Неосветившиеся озарения Анания Ширакаци
Итак, история исследования электрических и электромагнитных явлений показала нам, как действует закон неуничтожимости ценных идей и какие убытки и приобретения являются его следствием. И тут невольно напрашивается другой вопрос: распространяется ли он на все процессы познания природы или же проявляется в исключительных случаях?
Бесспорно, что каждая идея, более или менее достойная внимания, имеет право на существование. Однако в процессе развития научной мысли человечеством все-таки отбираются наиболее перспективные и принципиально важные для текущего момента идеи, а все остальные, независимо от их весомости, так или иначе остаются невостребованными. Но проходит какое-то время и, исходя из новых людских потребностей, они вновь всплывают на поверхность, но уже качественно измененными, как будто только и ждали, когда откроются перспективы их использования и представится возможность заявить о себе с новой, неожиданной стороны.

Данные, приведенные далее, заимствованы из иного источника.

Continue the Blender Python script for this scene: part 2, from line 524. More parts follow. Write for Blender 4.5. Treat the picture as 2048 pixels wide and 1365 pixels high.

Кажется, только в 1676 году в математике появилось такое понятие, как бином Ньютона, названное в честь первооткрывателя. На самом же деле к нему в разные времена и независимо от Ньютона своим путем пришли Тарталья, Ферма и Паскаль. А за три столетия до них тем же самым биномом успешно оперировал в своих трудах выдающийся мыслитель Востока Омар Хайям, более известный как поэт и астроном, нежели чем математик или физик.
Еще примеры? Да их бесчисленное множество. Оказывается, устройство паровой машины за два тысячелетия до Уатта было описано древнегреческим инженером Героном. Совсем недалеко ушел от способа, который применяли древние греки, современный метод точного расчета диаметра Земли. Идею расширяющейся Вселенной, считающуюся вершиной научной мысли XX столетия, можно обнаружить еще в анналах Древней Индии.
В унисон современным ученым объяснял многие природные явления живший в VII веке выдающийся армянский мыслитель Ананий Ширакаци. В его многочисленных трудах по астрономии, математике и естествознанию, которые дошли до нас и заботливо хранятся в Ереванском Матенадаране древних рукописей да и других крупнейших книгохранилищах, можно найти логические выкладки, вошедшие в научные издания гораздо более позднего времени. Ширакаци, оказывается, в своих расчетах давным-давно использовал арифметическую и геометрическую прогрессии, составлял и применял таблицы обратных величин и первым начал оперировать в вычислениях "большими" числами, вплоть до 9 1010.
Велик вклад этого выдающегося армянского ученого и в астрономию. Его идеи, изложенные в многочисленных сочинениях "О небесных движениях", "Об астрономической геометрии", "Космография и теория календаря", почти всегда опережали время. Рассматривая концепцию шарообразности Земли, Ширакаци, например, значительно раньше европейских ученых доказал, что земной шар никак не может никуда падать, так как удерживается в равновесии взаимным влиянием противодействующих сил. Он абсолютно верно толковал солнечные и лунные затмения, не ограничиваясь расхожими объяснениями этих явлений "вмешательством божественных сил". В лунном блеске видел отражение солнечного света, а чередующиеся на Земле приливы и отливы морей и океанов достоверно объяснял влиянием ее спутника — Луны. Небезынтересны его воззрения и на природу Млечного пути. Он первым высказал предположение, что Млечный путь — это только часть Вселенной, с более плотно расположенными, но слабо светящимися звездами.